> **SHORT EXERCISE**: Go through the lines below and copy each one that holds the string "picture".

> **DATA SEGMENT**:
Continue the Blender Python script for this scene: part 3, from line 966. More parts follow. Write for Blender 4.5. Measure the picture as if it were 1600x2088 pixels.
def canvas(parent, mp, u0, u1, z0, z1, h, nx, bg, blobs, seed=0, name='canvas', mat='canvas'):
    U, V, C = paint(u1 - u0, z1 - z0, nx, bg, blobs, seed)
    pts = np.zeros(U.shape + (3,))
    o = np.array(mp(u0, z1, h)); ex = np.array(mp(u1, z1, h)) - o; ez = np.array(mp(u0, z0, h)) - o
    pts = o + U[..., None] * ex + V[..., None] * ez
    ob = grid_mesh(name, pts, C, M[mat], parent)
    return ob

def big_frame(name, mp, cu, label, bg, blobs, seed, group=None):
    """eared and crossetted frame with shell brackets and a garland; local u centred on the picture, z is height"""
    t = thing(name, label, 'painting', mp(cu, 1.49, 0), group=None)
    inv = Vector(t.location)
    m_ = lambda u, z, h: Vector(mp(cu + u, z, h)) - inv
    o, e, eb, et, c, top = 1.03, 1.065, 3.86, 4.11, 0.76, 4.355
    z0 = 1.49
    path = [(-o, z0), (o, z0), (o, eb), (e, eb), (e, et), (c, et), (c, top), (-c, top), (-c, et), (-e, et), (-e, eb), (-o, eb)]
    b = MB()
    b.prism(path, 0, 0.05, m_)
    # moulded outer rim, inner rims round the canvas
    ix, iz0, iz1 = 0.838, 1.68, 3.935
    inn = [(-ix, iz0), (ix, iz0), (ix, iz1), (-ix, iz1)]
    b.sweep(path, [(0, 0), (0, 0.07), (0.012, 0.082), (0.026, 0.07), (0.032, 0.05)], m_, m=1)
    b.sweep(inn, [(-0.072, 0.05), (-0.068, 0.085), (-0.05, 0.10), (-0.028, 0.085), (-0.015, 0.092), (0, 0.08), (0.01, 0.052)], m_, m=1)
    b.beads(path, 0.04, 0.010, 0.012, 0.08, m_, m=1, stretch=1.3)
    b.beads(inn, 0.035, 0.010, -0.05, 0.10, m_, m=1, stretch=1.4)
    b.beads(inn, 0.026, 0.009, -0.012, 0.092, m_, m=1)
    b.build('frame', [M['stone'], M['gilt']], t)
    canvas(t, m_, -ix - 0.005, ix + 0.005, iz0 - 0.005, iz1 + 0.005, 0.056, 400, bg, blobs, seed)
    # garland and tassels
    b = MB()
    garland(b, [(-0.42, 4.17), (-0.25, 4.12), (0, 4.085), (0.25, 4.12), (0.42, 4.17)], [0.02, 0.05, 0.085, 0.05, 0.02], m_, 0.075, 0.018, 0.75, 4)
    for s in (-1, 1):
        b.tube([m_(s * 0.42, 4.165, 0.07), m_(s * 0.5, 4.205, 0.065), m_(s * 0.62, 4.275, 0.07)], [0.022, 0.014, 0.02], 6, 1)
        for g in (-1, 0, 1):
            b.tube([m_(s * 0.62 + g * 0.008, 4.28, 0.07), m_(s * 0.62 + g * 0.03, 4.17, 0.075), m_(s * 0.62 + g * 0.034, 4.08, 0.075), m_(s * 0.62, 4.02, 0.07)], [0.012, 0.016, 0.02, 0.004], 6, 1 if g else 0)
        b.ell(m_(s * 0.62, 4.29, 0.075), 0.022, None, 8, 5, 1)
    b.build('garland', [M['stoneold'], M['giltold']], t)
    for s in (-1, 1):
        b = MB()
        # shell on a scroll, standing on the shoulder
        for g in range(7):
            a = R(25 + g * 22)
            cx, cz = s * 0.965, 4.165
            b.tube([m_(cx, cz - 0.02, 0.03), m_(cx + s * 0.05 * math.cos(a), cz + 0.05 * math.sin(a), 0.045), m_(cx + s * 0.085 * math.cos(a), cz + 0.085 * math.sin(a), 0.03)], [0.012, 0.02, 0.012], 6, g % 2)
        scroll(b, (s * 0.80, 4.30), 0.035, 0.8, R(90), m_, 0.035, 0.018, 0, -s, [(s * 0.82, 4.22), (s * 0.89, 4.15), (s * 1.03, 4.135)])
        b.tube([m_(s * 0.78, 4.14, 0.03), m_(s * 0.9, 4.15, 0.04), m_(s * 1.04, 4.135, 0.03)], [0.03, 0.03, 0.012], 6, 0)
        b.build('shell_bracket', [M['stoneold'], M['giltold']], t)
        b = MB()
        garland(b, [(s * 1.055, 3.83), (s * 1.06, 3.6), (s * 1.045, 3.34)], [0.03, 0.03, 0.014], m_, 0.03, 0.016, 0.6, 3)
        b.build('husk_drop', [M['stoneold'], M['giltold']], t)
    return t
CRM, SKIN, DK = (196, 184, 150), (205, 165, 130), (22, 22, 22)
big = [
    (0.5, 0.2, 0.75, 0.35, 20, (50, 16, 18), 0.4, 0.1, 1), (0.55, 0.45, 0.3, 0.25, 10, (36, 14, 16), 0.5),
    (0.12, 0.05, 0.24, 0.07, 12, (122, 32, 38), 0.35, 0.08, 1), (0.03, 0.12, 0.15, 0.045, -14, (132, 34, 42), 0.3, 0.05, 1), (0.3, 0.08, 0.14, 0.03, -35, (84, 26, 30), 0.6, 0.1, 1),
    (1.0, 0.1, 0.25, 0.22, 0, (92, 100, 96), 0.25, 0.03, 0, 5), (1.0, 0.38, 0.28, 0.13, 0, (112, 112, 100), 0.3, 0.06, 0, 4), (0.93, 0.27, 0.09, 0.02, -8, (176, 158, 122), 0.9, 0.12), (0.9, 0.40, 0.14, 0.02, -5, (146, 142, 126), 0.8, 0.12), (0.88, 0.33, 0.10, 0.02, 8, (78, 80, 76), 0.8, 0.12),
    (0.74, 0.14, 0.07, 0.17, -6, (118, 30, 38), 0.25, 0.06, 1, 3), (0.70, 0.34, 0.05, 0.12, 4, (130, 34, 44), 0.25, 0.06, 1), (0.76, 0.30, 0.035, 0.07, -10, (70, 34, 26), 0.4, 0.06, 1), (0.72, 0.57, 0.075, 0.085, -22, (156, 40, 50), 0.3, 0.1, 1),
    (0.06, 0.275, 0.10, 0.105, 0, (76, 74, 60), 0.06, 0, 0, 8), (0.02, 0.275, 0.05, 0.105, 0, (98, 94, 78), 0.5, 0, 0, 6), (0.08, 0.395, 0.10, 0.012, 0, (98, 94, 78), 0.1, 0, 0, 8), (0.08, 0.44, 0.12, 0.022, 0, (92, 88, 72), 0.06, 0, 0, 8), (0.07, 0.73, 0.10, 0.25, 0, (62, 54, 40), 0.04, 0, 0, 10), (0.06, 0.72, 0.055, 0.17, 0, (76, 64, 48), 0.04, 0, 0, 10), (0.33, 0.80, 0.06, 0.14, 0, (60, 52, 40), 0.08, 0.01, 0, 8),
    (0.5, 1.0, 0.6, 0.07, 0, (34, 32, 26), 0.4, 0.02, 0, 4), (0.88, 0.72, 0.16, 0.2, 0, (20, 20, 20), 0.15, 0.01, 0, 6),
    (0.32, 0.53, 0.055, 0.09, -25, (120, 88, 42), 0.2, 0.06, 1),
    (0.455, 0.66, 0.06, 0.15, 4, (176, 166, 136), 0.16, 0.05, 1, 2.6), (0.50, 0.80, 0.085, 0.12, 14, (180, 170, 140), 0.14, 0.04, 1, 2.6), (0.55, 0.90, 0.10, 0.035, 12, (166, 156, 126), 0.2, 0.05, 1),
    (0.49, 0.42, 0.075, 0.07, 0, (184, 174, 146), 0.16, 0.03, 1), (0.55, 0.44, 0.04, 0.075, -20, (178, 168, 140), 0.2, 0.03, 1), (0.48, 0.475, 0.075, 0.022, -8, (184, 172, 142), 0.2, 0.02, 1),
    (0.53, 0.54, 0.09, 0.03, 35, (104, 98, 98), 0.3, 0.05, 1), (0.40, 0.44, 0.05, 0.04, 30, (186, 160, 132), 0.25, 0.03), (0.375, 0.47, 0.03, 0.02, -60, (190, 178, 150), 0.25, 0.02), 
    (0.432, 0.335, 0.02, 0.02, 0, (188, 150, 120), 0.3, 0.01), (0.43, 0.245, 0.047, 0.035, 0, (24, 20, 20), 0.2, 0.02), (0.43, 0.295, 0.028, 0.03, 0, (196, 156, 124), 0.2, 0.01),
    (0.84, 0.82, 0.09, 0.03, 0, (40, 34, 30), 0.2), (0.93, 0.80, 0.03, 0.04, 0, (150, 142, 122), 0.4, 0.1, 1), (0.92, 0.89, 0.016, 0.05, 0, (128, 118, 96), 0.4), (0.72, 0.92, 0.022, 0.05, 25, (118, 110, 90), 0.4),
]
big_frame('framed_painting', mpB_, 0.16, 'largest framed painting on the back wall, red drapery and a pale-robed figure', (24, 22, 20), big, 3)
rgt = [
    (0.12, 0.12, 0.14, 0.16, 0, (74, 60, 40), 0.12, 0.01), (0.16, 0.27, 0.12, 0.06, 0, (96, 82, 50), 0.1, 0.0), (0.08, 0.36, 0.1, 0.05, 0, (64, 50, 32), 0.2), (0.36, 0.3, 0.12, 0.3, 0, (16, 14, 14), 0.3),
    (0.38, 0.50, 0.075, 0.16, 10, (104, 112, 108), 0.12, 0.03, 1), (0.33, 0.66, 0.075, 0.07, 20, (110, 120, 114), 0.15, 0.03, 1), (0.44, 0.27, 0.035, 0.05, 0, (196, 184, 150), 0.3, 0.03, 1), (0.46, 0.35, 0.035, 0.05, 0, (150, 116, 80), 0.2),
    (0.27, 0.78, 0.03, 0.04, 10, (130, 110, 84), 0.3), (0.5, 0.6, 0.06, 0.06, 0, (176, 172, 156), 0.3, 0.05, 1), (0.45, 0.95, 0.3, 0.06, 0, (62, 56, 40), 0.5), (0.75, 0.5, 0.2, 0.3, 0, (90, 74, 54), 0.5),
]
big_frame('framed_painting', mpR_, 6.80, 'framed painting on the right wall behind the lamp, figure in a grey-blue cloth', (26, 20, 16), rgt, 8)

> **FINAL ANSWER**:
Continue the Blender Python script for this scene: part 3, from line 966. More parts follow. Write for Blender 4.5. Measure the picture as if it were 1600x2088 pixels.
    """eared and crossetted frame with shell brackets and a garland; local u centred on the picture, z is height"""